**EXERCISE:**
Find the word "name" in the listing; pull out each line holding it.

* begin MATERIAL TO PROCESS *

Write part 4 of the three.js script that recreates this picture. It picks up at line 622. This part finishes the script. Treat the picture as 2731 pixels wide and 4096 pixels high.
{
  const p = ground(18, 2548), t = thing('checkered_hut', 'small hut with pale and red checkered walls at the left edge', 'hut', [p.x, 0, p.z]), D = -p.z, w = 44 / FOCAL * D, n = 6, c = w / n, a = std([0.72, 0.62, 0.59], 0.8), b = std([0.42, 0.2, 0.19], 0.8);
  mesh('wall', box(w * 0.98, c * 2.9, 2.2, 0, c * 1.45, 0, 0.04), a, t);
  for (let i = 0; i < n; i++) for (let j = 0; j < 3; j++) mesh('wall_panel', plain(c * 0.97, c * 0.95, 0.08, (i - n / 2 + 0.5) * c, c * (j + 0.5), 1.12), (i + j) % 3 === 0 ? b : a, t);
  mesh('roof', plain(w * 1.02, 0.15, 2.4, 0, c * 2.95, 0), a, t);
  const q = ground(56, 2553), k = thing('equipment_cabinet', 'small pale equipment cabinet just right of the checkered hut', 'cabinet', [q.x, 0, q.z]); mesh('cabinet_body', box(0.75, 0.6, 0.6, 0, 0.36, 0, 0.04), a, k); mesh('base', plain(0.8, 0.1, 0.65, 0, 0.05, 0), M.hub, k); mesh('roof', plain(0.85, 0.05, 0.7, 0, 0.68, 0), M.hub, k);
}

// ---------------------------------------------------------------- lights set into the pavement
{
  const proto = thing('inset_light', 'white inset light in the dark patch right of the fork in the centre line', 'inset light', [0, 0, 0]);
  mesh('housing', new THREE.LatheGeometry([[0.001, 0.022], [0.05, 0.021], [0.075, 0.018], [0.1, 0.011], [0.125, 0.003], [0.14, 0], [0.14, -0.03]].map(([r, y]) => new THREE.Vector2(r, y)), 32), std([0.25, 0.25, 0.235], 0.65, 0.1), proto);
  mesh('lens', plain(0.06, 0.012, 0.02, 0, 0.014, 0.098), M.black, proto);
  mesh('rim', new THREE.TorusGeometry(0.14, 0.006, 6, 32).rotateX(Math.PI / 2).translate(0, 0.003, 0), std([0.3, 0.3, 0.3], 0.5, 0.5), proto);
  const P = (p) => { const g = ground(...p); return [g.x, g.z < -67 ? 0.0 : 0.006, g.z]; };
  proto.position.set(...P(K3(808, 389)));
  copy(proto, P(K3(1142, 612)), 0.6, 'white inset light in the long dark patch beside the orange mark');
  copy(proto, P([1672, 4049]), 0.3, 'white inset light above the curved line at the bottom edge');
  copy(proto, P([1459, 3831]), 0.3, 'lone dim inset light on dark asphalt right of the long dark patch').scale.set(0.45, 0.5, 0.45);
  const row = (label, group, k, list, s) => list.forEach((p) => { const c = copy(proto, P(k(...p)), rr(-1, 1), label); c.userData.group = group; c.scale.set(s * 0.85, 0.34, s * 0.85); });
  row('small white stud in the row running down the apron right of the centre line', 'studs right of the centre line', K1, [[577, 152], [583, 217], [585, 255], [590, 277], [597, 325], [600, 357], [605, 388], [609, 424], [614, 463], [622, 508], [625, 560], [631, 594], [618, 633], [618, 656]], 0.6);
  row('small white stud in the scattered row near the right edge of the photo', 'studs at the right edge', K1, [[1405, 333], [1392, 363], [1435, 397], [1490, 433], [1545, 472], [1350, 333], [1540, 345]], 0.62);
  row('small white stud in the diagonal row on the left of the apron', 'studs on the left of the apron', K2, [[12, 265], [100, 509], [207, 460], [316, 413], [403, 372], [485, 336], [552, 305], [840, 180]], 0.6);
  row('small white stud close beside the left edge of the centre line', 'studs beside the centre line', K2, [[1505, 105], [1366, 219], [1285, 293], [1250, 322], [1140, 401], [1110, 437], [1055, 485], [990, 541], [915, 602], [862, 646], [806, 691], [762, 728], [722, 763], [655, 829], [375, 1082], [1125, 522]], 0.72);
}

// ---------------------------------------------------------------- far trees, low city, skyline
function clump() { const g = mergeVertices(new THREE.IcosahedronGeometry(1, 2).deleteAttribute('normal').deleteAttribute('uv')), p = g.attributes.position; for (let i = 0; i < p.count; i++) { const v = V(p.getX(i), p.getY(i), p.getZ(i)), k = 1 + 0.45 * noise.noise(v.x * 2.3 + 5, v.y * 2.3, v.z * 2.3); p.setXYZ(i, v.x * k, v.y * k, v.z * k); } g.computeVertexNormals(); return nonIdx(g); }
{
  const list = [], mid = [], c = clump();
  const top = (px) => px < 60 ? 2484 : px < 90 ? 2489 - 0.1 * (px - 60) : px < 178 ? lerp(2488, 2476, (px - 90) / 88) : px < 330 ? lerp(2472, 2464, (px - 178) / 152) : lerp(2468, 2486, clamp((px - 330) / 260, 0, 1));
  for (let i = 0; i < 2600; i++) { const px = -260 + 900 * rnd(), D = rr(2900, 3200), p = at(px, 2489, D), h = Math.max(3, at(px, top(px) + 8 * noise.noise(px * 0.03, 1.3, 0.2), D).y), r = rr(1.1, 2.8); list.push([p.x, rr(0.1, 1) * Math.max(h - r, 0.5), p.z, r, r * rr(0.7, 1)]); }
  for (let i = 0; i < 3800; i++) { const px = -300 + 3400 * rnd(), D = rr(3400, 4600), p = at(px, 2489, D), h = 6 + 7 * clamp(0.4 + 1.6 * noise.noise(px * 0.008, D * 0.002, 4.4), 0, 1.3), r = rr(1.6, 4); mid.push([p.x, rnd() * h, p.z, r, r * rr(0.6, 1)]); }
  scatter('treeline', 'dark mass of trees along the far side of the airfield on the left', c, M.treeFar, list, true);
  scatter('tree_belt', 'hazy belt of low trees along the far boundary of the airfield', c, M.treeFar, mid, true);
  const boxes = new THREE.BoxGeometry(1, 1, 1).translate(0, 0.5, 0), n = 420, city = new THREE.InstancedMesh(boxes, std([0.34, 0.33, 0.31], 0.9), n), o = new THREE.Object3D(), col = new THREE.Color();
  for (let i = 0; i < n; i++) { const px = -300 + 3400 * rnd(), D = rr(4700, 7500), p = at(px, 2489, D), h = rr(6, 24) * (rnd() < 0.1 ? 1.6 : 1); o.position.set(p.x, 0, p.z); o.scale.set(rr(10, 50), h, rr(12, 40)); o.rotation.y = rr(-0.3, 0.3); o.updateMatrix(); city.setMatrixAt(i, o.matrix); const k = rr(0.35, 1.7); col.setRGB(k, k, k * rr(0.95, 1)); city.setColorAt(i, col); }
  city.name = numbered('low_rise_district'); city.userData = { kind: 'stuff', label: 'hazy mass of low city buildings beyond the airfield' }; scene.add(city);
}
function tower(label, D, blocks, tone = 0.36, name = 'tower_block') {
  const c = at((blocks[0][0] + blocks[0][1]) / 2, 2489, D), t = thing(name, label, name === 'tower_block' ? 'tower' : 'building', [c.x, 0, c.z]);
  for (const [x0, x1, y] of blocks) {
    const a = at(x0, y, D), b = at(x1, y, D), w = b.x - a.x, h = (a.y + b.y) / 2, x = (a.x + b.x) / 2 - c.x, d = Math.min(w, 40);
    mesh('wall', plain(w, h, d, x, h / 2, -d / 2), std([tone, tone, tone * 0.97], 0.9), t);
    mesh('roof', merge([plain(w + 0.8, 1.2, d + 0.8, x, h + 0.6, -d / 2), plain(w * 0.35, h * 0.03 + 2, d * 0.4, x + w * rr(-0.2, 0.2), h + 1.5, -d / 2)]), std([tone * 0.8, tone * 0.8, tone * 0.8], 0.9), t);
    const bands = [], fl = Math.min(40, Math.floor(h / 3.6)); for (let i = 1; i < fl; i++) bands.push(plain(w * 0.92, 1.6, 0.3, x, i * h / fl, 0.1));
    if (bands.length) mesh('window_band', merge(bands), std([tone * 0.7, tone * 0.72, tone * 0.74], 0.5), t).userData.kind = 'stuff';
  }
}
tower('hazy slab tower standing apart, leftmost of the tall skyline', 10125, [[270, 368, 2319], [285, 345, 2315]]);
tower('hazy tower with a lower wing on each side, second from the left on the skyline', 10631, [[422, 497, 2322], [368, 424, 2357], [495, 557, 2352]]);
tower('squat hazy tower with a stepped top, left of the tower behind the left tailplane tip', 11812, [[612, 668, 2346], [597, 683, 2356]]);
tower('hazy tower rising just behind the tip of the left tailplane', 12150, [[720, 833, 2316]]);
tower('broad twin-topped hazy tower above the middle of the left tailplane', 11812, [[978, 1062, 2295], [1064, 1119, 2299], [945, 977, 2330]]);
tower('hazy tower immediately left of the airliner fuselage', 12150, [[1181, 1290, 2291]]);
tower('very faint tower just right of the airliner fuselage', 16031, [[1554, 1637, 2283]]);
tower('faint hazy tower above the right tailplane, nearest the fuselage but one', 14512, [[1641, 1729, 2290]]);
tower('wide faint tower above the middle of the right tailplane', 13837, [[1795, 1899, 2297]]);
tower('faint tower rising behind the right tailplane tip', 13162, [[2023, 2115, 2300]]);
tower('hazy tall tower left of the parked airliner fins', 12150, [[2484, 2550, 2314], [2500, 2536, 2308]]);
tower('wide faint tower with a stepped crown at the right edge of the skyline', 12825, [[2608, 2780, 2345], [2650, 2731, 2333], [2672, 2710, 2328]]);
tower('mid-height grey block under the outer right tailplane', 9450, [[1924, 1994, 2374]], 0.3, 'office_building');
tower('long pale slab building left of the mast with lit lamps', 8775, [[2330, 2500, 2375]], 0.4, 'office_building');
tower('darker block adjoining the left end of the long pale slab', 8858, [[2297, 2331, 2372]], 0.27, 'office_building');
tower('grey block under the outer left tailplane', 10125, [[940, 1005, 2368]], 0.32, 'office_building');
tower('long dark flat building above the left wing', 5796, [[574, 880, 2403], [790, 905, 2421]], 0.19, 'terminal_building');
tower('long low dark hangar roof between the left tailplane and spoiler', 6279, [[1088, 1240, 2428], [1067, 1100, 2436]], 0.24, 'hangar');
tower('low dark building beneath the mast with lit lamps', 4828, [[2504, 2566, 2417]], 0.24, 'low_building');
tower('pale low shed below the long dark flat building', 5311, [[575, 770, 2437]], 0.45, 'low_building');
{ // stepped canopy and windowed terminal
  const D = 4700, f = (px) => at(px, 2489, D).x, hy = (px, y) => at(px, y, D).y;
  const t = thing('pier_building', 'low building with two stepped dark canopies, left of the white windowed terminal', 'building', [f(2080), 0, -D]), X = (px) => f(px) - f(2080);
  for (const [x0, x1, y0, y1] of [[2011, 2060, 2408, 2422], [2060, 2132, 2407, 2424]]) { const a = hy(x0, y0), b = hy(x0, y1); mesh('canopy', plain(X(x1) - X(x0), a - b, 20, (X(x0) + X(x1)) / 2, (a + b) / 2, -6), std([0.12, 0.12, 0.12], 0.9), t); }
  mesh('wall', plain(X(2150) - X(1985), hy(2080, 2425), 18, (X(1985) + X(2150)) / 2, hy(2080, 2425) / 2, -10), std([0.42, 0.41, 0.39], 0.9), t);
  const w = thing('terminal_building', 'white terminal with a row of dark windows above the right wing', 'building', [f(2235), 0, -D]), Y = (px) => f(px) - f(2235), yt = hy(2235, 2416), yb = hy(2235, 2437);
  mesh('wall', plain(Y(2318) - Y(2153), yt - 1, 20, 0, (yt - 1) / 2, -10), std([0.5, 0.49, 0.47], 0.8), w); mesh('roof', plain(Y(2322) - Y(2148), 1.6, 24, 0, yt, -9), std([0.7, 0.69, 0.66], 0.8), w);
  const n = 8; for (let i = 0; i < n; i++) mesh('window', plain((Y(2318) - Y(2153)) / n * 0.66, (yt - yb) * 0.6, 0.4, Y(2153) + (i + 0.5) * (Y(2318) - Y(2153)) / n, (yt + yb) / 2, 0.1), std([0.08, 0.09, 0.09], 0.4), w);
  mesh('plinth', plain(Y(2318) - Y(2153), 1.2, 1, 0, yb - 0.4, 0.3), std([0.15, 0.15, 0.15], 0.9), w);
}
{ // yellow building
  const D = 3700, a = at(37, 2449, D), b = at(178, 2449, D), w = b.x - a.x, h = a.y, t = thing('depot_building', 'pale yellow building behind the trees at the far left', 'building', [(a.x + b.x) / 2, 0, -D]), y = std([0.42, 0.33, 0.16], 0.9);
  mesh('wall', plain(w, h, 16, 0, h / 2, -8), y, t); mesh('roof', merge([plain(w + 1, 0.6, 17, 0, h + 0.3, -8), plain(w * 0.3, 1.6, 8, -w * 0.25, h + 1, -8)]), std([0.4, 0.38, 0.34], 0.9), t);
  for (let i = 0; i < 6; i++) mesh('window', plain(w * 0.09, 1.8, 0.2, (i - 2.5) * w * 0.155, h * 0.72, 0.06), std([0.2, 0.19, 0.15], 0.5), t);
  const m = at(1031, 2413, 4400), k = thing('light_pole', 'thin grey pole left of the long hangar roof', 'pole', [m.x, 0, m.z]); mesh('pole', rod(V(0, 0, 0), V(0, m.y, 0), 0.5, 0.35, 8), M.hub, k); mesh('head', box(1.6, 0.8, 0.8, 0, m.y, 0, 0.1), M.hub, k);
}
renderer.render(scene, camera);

* end MATERIAL TO PROCESS *
* begin MATERIAL TO PROCESS *

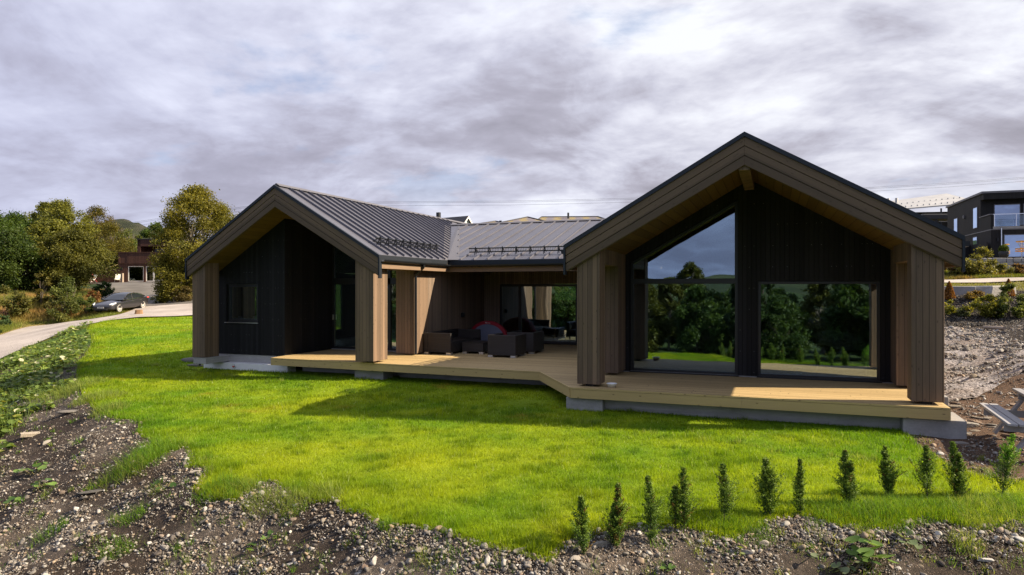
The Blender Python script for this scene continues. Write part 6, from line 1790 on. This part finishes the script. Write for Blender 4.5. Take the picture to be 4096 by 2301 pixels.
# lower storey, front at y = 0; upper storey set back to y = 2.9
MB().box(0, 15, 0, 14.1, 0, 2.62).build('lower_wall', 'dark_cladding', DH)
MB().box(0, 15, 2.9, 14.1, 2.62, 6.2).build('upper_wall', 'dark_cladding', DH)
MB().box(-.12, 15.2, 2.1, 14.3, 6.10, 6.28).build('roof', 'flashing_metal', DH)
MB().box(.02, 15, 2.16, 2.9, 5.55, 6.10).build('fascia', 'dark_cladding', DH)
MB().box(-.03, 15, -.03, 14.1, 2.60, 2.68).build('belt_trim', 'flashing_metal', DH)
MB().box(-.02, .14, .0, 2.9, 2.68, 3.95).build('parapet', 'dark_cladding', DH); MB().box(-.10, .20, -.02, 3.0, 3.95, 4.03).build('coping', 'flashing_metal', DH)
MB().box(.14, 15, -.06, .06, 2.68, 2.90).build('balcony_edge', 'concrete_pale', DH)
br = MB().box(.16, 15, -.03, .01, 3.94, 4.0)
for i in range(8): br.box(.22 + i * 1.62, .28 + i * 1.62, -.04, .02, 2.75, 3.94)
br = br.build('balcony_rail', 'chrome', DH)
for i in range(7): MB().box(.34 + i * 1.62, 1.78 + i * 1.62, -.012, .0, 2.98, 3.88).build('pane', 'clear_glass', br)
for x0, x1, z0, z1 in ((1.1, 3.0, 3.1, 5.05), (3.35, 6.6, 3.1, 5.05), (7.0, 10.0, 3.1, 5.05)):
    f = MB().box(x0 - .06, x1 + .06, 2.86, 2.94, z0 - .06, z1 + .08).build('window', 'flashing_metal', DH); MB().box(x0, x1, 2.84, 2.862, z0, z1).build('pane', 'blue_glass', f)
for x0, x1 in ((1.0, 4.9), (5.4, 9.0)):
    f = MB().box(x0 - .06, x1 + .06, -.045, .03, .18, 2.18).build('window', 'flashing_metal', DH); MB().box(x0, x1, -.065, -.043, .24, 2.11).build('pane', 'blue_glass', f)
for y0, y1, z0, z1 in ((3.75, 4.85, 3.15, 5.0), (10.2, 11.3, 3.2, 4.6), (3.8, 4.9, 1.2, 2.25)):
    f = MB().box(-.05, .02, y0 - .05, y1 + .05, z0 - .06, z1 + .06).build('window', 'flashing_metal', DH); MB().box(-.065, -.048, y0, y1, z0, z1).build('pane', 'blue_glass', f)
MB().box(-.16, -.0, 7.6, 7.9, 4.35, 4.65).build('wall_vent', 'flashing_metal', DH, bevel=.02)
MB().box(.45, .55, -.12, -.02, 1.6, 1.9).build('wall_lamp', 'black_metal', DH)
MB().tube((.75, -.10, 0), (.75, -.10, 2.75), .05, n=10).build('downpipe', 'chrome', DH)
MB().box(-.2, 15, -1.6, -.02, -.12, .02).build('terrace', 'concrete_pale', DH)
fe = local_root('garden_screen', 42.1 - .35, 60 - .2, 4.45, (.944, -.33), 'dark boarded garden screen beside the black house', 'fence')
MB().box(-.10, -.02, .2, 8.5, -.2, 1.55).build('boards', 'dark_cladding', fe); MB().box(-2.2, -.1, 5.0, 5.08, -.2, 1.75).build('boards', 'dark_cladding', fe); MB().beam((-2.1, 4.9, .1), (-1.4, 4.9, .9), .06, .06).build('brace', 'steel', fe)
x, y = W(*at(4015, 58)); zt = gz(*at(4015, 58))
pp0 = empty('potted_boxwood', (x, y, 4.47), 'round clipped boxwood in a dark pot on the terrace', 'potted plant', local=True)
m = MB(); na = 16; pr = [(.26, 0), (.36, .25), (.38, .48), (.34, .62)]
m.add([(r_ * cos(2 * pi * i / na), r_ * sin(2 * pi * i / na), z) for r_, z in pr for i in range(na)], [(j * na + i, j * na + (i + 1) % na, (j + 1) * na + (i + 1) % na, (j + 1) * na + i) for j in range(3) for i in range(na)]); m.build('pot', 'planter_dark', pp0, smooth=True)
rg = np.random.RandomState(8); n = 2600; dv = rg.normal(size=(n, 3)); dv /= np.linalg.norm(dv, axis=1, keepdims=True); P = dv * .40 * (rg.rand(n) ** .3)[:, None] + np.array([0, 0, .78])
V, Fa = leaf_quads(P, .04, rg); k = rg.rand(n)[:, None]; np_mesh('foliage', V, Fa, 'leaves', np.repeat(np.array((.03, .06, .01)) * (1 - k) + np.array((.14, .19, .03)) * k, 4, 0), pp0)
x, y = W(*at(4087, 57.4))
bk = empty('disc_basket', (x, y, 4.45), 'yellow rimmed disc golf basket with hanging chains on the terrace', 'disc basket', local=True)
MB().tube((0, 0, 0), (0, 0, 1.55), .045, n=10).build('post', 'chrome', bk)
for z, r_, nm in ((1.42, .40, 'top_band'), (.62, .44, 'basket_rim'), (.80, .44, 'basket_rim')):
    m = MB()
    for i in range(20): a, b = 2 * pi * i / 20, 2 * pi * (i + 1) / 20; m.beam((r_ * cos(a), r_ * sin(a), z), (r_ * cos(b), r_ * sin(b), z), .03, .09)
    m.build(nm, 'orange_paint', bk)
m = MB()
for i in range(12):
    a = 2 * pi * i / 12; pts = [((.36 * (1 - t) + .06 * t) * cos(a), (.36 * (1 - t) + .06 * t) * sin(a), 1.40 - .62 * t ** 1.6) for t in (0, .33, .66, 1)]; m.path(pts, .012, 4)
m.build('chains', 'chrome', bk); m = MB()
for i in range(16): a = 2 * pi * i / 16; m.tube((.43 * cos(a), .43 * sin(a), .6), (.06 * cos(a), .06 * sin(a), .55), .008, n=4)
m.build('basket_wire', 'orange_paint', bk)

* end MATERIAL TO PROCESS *

**WRITTEN SOLUTION:**
  city.name = numbered('low_rise_district'); city.userData = { kind: 'stuff', label: 'hazy mass of low city buildings beyond the airfield' }; scene.add(city);
function tower(label, D, blocks, tone = 0.36, name = 'tower_block') {
  const c = at((blocks[0][0] + blocks[0][1]) / 2, 2489, D), t = thing(name, label, name === 'tower_block' ? 'tower' : 'building', [c.x, 0, c.z]);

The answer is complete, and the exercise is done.